> **REQUIREMENT**: Count how many lines of the material hold "edge". Respond with that number alone.

Excerpt from a dataset
↓↓↓

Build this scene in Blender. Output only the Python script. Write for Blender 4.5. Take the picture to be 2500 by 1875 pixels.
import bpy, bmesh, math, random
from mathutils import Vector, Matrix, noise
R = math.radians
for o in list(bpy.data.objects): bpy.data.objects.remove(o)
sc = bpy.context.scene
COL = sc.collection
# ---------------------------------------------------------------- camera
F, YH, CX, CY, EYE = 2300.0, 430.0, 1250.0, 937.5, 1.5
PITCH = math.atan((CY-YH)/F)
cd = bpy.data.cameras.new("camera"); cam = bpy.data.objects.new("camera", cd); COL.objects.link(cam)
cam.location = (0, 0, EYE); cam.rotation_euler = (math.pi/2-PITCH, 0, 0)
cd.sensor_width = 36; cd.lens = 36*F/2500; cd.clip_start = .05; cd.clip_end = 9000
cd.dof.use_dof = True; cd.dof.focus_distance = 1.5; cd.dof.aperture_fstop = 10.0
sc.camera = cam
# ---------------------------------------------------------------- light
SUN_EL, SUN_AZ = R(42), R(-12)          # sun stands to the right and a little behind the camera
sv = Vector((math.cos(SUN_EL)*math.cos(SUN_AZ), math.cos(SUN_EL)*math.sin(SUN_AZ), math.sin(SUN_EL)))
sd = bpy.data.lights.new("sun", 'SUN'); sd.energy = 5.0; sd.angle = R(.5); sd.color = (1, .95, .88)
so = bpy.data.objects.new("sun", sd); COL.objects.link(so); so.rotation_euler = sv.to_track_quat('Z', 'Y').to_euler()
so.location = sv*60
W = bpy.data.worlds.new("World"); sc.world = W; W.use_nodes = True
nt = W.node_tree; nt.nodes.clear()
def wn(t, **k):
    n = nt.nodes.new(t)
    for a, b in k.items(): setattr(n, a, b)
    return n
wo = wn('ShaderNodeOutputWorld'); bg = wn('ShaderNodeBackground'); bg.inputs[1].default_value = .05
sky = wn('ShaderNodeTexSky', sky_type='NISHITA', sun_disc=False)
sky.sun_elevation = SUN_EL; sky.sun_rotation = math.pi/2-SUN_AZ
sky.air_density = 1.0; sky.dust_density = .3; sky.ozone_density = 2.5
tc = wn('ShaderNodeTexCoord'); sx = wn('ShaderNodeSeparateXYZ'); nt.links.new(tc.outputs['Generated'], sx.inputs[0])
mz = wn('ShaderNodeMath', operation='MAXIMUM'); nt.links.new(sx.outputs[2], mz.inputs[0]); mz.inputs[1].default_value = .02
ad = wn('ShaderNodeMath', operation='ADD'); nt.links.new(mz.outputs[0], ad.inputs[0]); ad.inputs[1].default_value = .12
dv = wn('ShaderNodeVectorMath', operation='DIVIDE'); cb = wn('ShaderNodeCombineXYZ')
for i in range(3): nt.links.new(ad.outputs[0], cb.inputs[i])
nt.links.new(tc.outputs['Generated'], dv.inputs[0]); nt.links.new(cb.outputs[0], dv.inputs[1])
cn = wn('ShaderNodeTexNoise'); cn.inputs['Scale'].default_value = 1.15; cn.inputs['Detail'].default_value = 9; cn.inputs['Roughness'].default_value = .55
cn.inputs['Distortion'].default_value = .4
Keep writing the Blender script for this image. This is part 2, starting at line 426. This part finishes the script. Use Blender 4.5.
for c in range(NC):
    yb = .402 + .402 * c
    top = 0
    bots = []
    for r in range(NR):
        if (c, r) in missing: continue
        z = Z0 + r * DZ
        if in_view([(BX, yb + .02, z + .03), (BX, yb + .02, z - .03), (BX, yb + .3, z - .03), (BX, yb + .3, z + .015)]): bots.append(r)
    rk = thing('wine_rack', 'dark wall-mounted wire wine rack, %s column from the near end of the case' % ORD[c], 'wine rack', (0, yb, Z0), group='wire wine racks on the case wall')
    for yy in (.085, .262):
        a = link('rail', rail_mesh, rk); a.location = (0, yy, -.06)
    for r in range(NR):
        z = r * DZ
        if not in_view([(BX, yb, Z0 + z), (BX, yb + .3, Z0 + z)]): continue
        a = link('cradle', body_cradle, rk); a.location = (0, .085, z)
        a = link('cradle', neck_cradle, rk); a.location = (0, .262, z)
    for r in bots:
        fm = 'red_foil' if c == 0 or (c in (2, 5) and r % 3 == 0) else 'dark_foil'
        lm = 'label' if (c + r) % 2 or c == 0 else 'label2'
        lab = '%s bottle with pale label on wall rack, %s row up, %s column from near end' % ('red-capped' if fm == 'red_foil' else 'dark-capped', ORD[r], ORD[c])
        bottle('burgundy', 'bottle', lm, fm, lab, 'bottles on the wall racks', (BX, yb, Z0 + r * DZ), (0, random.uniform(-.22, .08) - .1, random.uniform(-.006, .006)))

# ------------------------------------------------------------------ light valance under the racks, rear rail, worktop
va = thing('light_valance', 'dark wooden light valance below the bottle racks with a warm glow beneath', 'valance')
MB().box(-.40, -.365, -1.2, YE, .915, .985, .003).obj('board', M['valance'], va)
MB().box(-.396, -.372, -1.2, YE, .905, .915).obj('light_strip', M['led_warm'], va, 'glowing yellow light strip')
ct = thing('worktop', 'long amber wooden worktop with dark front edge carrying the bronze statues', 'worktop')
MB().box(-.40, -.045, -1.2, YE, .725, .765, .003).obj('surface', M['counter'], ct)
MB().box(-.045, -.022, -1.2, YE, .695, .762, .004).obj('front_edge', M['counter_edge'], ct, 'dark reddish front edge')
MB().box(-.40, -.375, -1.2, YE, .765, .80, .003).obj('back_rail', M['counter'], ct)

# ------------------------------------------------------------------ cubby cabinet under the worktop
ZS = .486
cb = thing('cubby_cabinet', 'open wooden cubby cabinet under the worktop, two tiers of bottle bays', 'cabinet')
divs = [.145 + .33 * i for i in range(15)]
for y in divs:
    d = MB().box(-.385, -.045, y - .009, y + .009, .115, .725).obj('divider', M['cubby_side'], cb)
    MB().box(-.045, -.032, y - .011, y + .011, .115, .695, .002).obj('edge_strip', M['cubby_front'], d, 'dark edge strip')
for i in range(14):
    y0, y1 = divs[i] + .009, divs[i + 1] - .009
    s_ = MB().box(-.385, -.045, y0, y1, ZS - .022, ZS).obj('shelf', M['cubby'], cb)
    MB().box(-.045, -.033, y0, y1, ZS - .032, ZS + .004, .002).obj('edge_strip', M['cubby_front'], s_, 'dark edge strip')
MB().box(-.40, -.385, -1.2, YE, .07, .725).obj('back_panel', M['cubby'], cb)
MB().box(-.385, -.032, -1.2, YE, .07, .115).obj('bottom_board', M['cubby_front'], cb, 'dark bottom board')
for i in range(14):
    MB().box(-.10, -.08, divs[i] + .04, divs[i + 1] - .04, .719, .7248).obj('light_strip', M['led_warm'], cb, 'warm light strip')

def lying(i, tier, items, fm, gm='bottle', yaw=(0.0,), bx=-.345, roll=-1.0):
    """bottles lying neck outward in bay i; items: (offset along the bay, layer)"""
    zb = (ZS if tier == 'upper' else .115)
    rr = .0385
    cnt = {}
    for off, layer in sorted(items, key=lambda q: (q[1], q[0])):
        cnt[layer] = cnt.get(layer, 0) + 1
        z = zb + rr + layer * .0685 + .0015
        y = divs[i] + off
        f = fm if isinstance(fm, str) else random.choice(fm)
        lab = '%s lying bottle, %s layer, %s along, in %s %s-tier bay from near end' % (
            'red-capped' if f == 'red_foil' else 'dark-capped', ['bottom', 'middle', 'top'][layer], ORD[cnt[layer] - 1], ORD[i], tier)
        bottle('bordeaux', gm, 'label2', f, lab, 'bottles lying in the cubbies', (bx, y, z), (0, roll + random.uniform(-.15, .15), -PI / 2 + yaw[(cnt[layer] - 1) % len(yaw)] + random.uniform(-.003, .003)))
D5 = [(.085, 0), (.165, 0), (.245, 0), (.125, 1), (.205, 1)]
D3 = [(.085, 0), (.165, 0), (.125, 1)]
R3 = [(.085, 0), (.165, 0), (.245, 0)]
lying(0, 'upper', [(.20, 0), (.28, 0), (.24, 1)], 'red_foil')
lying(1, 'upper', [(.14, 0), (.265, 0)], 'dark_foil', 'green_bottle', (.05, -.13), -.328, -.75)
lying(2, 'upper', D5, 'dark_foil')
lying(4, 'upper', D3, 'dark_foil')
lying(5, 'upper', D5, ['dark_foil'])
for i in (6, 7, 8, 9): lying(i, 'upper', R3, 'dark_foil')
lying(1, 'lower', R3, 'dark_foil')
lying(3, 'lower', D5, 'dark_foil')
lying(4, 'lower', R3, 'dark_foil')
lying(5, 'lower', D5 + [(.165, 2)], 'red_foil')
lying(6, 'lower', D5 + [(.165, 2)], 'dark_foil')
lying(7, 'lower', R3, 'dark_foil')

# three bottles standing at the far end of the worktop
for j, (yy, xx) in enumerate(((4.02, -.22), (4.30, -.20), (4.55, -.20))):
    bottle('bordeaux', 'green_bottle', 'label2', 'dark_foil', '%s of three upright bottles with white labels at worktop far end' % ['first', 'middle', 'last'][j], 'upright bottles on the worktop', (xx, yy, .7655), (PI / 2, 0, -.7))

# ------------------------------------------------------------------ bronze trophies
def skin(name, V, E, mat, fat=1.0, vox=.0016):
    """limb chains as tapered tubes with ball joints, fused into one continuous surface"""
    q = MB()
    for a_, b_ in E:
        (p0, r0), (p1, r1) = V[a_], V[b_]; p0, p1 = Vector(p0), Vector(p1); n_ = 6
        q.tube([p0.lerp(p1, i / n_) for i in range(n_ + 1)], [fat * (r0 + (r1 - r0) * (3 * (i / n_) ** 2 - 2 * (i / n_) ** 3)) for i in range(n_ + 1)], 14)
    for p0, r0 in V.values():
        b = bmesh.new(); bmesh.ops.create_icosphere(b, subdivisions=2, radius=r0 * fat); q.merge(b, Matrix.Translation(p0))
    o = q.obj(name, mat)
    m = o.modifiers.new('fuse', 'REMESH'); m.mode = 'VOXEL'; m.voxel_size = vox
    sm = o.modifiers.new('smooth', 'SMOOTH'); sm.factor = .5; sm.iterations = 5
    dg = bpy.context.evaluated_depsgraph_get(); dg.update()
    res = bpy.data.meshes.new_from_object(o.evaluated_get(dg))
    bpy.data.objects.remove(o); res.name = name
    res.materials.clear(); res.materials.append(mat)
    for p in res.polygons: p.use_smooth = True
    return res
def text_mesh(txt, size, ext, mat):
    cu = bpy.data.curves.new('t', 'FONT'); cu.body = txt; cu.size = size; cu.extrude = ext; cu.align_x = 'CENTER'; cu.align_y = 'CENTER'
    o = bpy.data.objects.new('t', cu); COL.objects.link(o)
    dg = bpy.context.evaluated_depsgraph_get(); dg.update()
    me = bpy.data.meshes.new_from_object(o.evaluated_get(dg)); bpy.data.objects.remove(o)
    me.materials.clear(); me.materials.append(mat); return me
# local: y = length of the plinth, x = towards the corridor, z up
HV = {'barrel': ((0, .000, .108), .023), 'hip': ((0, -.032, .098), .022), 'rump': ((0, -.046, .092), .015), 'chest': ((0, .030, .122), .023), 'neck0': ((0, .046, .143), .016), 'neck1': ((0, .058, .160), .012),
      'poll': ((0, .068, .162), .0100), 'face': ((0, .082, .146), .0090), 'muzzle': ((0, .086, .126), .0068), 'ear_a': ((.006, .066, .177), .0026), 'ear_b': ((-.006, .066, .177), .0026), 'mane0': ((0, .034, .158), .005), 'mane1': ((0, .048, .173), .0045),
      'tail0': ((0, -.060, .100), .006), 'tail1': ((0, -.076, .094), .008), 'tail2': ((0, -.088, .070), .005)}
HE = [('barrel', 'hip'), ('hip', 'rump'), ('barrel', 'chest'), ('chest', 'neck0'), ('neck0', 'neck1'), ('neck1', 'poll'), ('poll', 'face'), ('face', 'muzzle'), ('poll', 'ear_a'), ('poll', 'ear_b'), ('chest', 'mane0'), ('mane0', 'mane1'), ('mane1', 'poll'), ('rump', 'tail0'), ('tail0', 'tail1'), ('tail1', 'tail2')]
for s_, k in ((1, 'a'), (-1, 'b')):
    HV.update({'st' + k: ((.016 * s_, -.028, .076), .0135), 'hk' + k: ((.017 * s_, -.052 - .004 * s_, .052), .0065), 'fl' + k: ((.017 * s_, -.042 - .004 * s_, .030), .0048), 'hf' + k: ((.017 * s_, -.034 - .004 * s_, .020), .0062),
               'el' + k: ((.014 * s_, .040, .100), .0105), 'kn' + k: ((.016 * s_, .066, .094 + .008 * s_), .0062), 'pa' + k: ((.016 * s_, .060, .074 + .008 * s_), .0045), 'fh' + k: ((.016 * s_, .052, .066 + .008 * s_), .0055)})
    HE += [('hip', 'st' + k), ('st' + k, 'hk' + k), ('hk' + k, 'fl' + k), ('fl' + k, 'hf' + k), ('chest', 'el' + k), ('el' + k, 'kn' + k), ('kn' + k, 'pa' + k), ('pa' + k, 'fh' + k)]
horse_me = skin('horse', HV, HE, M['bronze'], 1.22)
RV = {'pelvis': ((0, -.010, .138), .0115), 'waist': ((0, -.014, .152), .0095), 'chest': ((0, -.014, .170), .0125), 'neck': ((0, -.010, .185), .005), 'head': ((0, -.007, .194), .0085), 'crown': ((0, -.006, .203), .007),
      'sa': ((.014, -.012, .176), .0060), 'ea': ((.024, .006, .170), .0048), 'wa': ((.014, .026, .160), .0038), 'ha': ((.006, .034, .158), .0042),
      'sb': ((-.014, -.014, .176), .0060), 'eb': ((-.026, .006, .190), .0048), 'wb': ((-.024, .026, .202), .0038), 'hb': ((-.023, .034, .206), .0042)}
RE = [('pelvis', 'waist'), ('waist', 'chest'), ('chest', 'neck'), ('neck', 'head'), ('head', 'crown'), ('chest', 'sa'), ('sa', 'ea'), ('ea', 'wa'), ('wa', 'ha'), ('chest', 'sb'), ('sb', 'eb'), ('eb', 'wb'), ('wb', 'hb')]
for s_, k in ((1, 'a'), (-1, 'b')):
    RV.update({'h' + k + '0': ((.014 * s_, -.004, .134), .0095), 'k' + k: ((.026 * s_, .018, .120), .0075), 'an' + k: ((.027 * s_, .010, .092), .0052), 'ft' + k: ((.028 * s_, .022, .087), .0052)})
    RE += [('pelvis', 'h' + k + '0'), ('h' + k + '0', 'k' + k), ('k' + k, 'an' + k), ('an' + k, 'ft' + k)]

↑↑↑

> **EXPECTED OUTPUT**: 4